Jimmy Zhan’s excellent adventure
Locally made short film debuts this week at Pageant Theatre
Seems that pretty much everybody has some half-finished screenplay languishing about the house, gathering dust until the day that some famous film producer drops by for coffee, and then casually mentions that he’s looking for a new project. To give San Francisco State grad Ryan J. Graham his due, he skipped the coffee and made his own damned movie.
Shot in Chico over the course of five weekends on a miniscule budget, this incongruous tale of star-crossed love made its way from the late-night stage at Blue Room Theatre to its debut as a video short at the Pageant Theatre this Saturday, the first stop on the way to attempting to infiltrate the film festival circuit.

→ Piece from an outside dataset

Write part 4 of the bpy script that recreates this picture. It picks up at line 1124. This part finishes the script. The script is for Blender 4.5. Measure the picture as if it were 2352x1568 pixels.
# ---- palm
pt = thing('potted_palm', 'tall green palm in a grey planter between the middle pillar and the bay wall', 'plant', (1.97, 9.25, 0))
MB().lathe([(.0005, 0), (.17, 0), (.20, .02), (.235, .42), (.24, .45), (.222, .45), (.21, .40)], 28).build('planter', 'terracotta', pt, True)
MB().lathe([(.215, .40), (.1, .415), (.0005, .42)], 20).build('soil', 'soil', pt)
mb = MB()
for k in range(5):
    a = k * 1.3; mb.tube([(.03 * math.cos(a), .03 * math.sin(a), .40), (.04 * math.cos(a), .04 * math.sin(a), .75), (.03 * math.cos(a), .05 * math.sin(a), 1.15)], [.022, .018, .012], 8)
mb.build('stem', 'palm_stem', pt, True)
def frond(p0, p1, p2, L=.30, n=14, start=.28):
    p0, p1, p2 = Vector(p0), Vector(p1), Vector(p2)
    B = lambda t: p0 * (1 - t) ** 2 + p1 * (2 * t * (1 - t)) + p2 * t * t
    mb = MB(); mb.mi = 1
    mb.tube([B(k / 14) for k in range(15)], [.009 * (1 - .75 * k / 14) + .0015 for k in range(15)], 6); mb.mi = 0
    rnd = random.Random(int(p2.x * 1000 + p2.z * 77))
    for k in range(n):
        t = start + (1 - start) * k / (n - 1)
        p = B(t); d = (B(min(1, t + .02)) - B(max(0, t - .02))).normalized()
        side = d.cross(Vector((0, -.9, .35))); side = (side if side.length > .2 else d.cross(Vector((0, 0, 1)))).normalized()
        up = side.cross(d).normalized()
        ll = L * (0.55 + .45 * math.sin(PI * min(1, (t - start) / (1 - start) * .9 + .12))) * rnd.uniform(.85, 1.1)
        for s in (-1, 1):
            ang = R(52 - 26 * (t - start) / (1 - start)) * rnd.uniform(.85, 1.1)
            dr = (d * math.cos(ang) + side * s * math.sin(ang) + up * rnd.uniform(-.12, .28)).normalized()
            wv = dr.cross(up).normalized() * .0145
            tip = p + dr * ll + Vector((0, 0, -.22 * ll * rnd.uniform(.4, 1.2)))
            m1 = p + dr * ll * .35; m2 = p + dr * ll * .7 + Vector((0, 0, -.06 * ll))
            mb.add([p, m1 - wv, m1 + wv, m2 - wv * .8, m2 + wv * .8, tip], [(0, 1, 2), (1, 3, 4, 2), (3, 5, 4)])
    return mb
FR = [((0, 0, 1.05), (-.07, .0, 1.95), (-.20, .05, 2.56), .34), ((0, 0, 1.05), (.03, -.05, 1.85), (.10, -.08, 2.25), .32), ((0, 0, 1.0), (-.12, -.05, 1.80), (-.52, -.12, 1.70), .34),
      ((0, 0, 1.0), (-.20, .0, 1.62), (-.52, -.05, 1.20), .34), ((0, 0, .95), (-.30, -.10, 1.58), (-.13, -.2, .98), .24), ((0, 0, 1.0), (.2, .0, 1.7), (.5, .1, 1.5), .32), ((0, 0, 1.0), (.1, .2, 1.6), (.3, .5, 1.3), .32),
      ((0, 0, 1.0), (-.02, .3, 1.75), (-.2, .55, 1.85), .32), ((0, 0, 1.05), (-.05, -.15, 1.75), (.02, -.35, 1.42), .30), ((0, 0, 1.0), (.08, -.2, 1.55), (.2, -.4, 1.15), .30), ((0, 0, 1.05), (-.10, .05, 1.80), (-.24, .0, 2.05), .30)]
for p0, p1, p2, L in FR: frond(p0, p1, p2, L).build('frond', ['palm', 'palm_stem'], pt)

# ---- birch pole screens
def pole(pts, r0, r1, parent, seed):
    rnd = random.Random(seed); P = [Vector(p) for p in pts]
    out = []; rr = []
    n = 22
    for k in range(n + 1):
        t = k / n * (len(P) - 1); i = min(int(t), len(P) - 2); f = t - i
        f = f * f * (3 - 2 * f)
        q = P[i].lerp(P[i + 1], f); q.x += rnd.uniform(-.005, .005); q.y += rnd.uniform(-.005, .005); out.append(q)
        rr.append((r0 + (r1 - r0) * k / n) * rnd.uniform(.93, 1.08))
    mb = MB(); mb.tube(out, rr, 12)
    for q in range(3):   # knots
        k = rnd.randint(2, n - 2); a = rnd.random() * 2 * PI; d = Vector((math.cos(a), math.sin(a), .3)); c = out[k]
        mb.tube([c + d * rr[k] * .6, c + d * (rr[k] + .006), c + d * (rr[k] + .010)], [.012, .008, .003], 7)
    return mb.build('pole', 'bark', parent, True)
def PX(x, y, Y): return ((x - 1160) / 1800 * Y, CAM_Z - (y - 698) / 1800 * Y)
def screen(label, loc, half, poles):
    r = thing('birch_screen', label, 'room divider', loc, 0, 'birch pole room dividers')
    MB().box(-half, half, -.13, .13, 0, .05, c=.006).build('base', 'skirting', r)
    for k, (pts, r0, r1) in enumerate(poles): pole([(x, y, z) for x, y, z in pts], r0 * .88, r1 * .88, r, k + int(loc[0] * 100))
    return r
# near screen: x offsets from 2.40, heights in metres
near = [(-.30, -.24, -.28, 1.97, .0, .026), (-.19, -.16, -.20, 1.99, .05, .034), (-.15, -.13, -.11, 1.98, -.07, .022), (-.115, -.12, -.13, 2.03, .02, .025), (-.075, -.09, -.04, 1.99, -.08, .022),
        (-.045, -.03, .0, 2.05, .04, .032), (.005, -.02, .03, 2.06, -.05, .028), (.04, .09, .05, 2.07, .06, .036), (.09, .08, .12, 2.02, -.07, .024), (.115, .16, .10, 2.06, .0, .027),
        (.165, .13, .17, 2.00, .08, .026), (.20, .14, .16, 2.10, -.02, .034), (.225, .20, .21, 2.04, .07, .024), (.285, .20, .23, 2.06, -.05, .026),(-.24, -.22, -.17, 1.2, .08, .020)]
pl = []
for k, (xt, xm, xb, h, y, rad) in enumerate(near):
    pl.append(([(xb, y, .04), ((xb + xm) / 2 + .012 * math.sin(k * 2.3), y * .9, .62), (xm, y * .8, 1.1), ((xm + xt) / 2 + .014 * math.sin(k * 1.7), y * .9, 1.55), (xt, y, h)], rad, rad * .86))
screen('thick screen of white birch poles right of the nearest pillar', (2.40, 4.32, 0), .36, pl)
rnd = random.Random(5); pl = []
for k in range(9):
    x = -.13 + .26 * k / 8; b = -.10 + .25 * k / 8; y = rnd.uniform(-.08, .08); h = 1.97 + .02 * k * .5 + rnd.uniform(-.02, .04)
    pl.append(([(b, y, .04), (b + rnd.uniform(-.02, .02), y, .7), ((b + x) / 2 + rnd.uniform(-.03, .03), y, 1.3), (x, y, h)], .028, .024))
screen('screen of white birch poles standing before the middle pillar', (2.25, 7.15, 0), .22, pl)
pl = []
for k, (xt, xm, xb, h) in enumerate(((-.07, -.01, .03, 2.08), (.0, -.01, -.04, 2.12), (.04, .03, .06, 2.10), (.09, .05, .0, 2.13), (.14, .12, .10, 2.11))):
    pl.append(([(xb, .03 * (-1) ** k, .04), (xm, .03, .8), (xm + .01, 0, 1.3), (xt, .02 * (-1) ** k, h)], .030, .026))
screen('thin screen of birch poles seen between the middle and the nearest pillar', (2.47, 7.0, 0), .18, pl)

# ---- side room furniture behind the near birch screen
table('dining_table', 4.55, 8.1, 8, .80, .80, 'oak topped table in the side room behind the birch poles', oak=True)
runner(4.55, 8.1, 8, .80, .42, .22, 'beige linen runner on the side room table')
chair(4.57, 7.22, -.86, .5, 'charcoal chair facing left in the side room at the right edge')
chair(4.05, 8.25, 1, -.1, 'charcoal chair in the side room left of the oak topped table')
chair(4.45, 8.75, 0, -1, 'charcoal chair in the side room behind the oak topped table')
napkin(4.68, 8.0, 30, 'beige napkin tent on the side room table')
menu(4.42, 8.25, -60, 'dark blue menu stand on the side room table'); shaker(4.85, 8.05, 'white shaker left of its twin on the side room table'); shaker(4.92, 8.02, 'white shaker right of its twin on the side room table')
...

A 20-minute ode to non sequitur, Jimmy Zhan, The Flying Mortician is a morality tale devised by a cowpoke (Brett Edwards) to keep Brandon’s (Edward Wicks)—his slightly tetchy (and side-saddle ridin’) companion—nattering yap shut as they settle down by a late-night campfire. As his story goes, seems that there was this mortician over in Stalinist Russia called Jimmy Zhan (Slim Barkowska) that once filled his time moonlighting as a wrassler on the pro circuit, kicking down with his collection of deadly moves for the edification of the peasants. But with the end of the Cold War, Jimmy is forced to abandon his first love and return fulltime to the cold ware.
Unfortunately, business down at the stiff plantation gets bad one season because some of the dead refuse to lay still and be properly attended to. During the course of this idle time at the mortuary, Jimmy comes across the love of his life in the still form of one of his customers. For some reason, she’s stubborn and refuses to remain ambulant. And even though he reads poetry by her gravesite, lovely but cold, she doesn’t reciprocate his advances. A dream sequence ensues.
Unfortunately for those of crasser tastes, despite the premise implied of a land where the dead don’t sleep, there is no zombie gut-crunching action involved. Fortunately for those of a more poetic disposition, Jimmy Zhan is more along the lines of the classic Ray Bradbury short story, “The Reaper,” in which Death takes a holiday. Although the short only uses it as a plot device, and never really explores the matter much more after it is brought up.
Granted, it may seem a little non-linear for some tastes, but Jimmy Zhan still holds some charm in a WTF sort of way, although some of the humor may be a bit too insular for many (I did get a kick out of the subtitling of the King of the Dead Lew Gardner’s dialogue)
As a vehicle for the titular character, Chico theater vet Barkowska (himself en route to another venue at L.A. improvisational school for Saturday Night Live aspirants, The Groundlings) shows a steady hand at the wheel.
With his character resembling a hybrid of Peter Lorre in Mad Love and Tor Johnson ala Plan 9 From Outer Space, one is left with the hope that the adventure of Jimmy Zhan could be expanded into a feature that would tie together all of the avenues that the short film brings up, but neglects to further explore.